Wednesday 9 August 2017

Blog Tour: Perfect Prey by Helen Fields


Claire's Review

Perfect Prey is the second book in the DI Callanach series. I had read the first book when I read this but it didn't affect my enjoyment.

The story is about DI Callanach and DI Turner. Callanach is called the a festival where a man has been stabbed; Turner is called the another murder where a nurse has been crushed to death.

I found this book dark and intriguing, and fast paced read, full of detail from start to finish including the grotesque murders. 

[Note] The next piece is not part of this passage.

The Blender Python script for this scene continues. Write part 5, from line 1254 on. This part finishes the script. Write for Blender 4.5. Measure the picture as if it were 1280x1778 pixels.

This is a must read for anyone who reads this genre and I will definitely be grabbing a copy of the first and the next installments!


Extract

Chapter nine page 61 – 62

Callanach took out his mobile and switched on the torch app that would drain the battery in no time, but it would do for him to get his bearings and stop wasting any more minutes. He walked between rows of books, all neatly stored, with boxes at the end of each line containing the expected jumble and junk. Children’s toys, some costumes, ageing furniture that no one had decided what to do with. He turned a corner, letting his phone shine at the floor, sensing rather than seeing obstacles as he walked away from the neat rows of books. There was a noise behind him. He spun round, disoriented. One foot flew out from beneath him and he threw a hand to the side to grab what he could to stabilise himself. His other foot followed the same fate, slipping on the floor, and his free arm shot up rather than out, clutching at the first thing it touched. It was a textile, smooth and slippery, wet on one side. Callanach shouted as he fell, landing on his back as whatever his hand had found loosened in his grasp. He closed his eyes as pain shot through his coccyx. A few moments later he repositioned his mobile and shone the light upwards.


Above him was, without a doubt, the body of Michael Swan. He had been suspended horizontally from a metal structural beam by his neck and his bound ankles. Callanach could only see fragments as the beam of torchlight moved, shakily, along the length of the corpse. Whoever had hung him had almost entirely skinned Swan’s face. Callanach had read numerous articles about it but never seen a case where it had been done. An incision had been made around the outer circle of facial skin, starting at one side of the lower jaw, heading up around the cheekbone, across the forehead and back down the other side. Finally, like a perfectly skinned rabbit, his face had been peeled.
Callanach felt the stickiness in his palm and knew that the resulting flap of skin had been what he’d grabbed as he’d slipped. He didn’t need the torchlight to confirm the pool of blood he was lying in.
‘Police officer, put down your weapons,’ Salter shouted from the doorway, no doubt assuming an assault and possible injury.
‘I’m all right, Salter. There’s no one else here.’ He may not have checked every inch of it, but Callanach was sure the assailant had left the building the night before, taking Swan’s mobile and wallet with them.
‘The fuse box is fine, the light bulbs must all have blown. Callanach could hear the caretaker’s voice getting closer.
‘Salter, get everyone else out of here right now. Close down the scene. Contact the pathologist immediately and call foren­sics in. Do not enter. I’ve already compromised the evidence.’
He could hear urgent instructions being given and the sound of footsteps disappearing away.

‘You sure you’re not hurt, sir? It sounded bad,’ Salter called.